*Exercise aim*:
Write out the listing below without alteration, omitting its pictures.

*Material*:
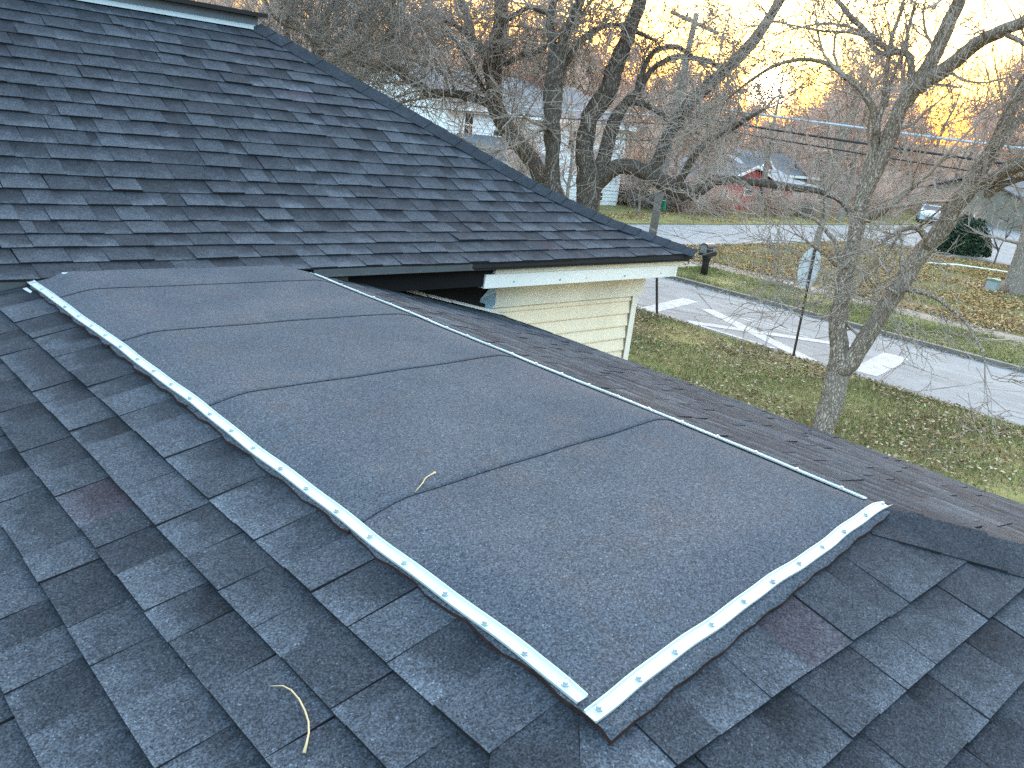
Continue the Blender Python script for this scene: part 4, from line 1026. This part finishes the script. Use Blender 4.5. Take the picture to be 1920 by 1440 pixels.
for i in range(12):
    put_bush(br.uniform(41.3, 45), br.uniform(31, 36), G+.0, br.uniform(.7, 1.2), 'leafless brown shrub beside the white house', 'leafless shrubs beside the white house')
for i in range(40):
    put_bush(br.uniform(64, 110), br.uniform(28.5, 44), G+.0, br.uniform(.8, 1.6), 'leafless brown shrub at the edge of the woods', 'leafless shrubs at the edge of the woods')
for i in range(30):
    put_bush(br.uniform(77, 92), br.uniform(10, 23), G+.0, br.uniform(.8, 1.5), 'leafless brown shrub beyond the parking lot', 'leafless shrubs beyond the parking lot')

def leaf_cards(name, centers, normals, size, mat, parent=None, tone=None, jitter=.6, local=False):
    """many small leaf faces: two triangles each, tilted at random"""
    n = len(centers)
    nn = normals + nrng.normal(0, jitter, (n, 3)); nn /= np.linalg.norm(nn, axis=1, keepdims=True)
    a = np.cross(nn, nrng.normal(0, 1, (n, 3))); a /= np.linalg.norm(a, axis=1, keepdims=True); b = np.cross(nn, a)
    s = size*nrng.uniform(.6, 1.3, (n, 1)); w = s*nrng.uniform(.35, .6, (n, 1))
    fold = nn*s*nrng.uniform(-.25, .35, (n, 1))
    V = np.stack([centers-a*s, centers-b*w+fold, centers+a*s, centers+b*w+fold], 1).reshape(-1, 3)
    F = np.arange(4*n).reshape(n, 4)
    F = np.concatenate([F[:, [0, 1, 2]], F[:, [0, 2, 3]]])
    t = np.repeat(nrng.random(n) if tone is None else tone, 4)
    return obj(name, fast_mesh(name, V, F, mat, attrs=dict(tone=t)), parent, local)

M_EVERGREEN = leaf_mat('evergreen_leaf', [(0, (.010, .020, .012)), (.6, (.022, .042, .022)), (1, (.045, .070, .032))])
M_YELLOWLEAF = leaf_mat('yellowing_leaf', [(0, (.09, .10, .02)), (.5, (.30, .24, .04)), (1, (.46, .36, .07))])
M_DRYLEAF = leaf_mat('fallen_leaf', [(0, (.09, .055, .032)), (.35, (.20, .125, .065)), (.7, (.34, .24, .14)), (.94, (.44, .34, .22)), (1, (.55, .47, .36))])
M_ORANGELEAF = leaf_mat('orange_fallen_leaf', [(0, (.13, .060, .028)), (.5, (.30, .155, .055)), (.85, (.42, .28, .10)), (1, (.52, .42, .24))])
M_BLADE = leaf_mat('grass_blade', [(0, (.080, .10, .030)), (.45, (.19, .195, .070)), (.75, (.29, .27, .11)), (1, (.43, .36, .20))], .7)

def dome(n, rx, ry, h, rg):
    """points through the outer shell of a rounded clipped bush"""
    u = rg.normal(0, 1, (n, 3)); u[:, 2] = np.abs(u[:, 2]); u /= np.linalg.norm(u, axis=1, keepdims=True)
    k = rg.uniform(.72, 1.03, (n, 1))*(1 + .10*np.sin(u[:, :1]*7 + u[:, 1:2]*5) + .06*np.sin(u[:, 1:2]*13))
    return u*k*np.array([rx, ry, h]), u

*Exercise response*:
Continue the Blender Python script for this scene: part 4, from line 1026. This part finishes the script. Use Blender 4.5. Take the picture to be 1920 by 1440 pixels.
for i in range(12):
    put_bush(br.uniform(41.3, 45), br.uniform(31, 36), G+.0, br.uniform(.7, 1.2), 'leafless brown shrub beside the white house', 'leafless shrubs beside the white house')
for i in range(40):
    put_bush(br.uniform(64, 110), br.uniform(28.5, 44), G+.0, br.uniform(.8, 1.6), 'leafless brown shrub at the edge of the woods', 'leafless shrubs at the edge of the woods')
for i in range(30):
    put_bush(br.uniform(77, 92), br.uniform(10, 23), G+.0, br.uniform(.8, 1.5), 'leafless brown shrub beyond the parking lot', 'leafless shrubs beyond the parking lot')

def leaf_cards(name, centers, normals, size, mat, parent=None, tone=None, jitter=.6, local=False):
    """many small leaf faces: two triangles each, tilted at random"""
    n = len(centers)
    nn = normals + nrng.normal(0, jitter, (n, 3)); nn /= np.linalg.norm(nn, axis=1, keepdims=True)
    a = np.cross(nn, nrng.normal(0, 1, (n, 3))); a /= np.linalg.norm(a, axis=1, keepdims=True); b = np.cross(nn, a)
    s = size*nrng.uniform(.6, 1.3, (n, 1)); w = s*nrng.uniform(.35, .6, (n, 1))
    fold = nn*s*nrng.uniform(-.25, .35, (n, 1))
    V = np.stack([centers-a*s, centers-b*w+fold, centers+a*s, centers+b*w+fold], 1).reshape(-1, 3)
    F = np.arange(4*n).reshape(n, 4)
    F = np.concatenate([F[:, [0, 1, 2]], F[:, [0, 2, 3]]])
    t = np.repeat(nrng.random(n) if tone is None else tone, 4)
    return obj(name, fast_mesh(name, V, F, mat, attrs=dict(tone=t)), parent, local)

M_EVERGREEN = leaf_mat('evergreen_leaf', [(0, (.010, .020, .012)), (.6, (.022, .042, .022)), (1, (.045, .070, .032))])
M_YELLOWLEAF = leaf_mat('yellowing_leaf', [(0, (.09, .10, .02)), (.5, (.30, .24, .04)), (1, (.46, .36, .07))])
M_DRYLEAF = leaf_mat('fallen_leaf', [(0, (.09, .055, .032)), (.35, (.20, .125, .065)), (.7, (.34, .24, .14)), (.94, (.44, .34, .22)), (1, (.55, .47, .36))])
M_ORANGELEAF = leaf_mat('orange_fallen_leaf', [(0, (.13, .060, .028)), (.5, (.30, .155, .055)), (.85, (.42, .28, .10)), (1, (.52, .42, .24))])
M_BLADE = leaf_mat('grass_blade', [(0, (.080, .10, .030)), (.45, (.19, .195, .070)), (.75, (.29, .27, .11)), (1, (.43, .36, .20))], .7)

def dome(n, rx, ry, h, rg):
    """points through the outer shell of a rounded clipped bush"""
    u = rg.normal(0, 1, (n, 3)); u[:, 2] = np.abs(u[:, 2]); u /= np.linalg.norm(u, axis=1, keepdims=True)
    k = rg.uniform(.72, 1.03, (n, 1))*(1 + .10*np.sin(u[:, :1]*7 + u[:, 1:2]*5) + .06*np.sin(u[:, 1:2]*13))
    return u*k*np.array([rx, ry, h]), u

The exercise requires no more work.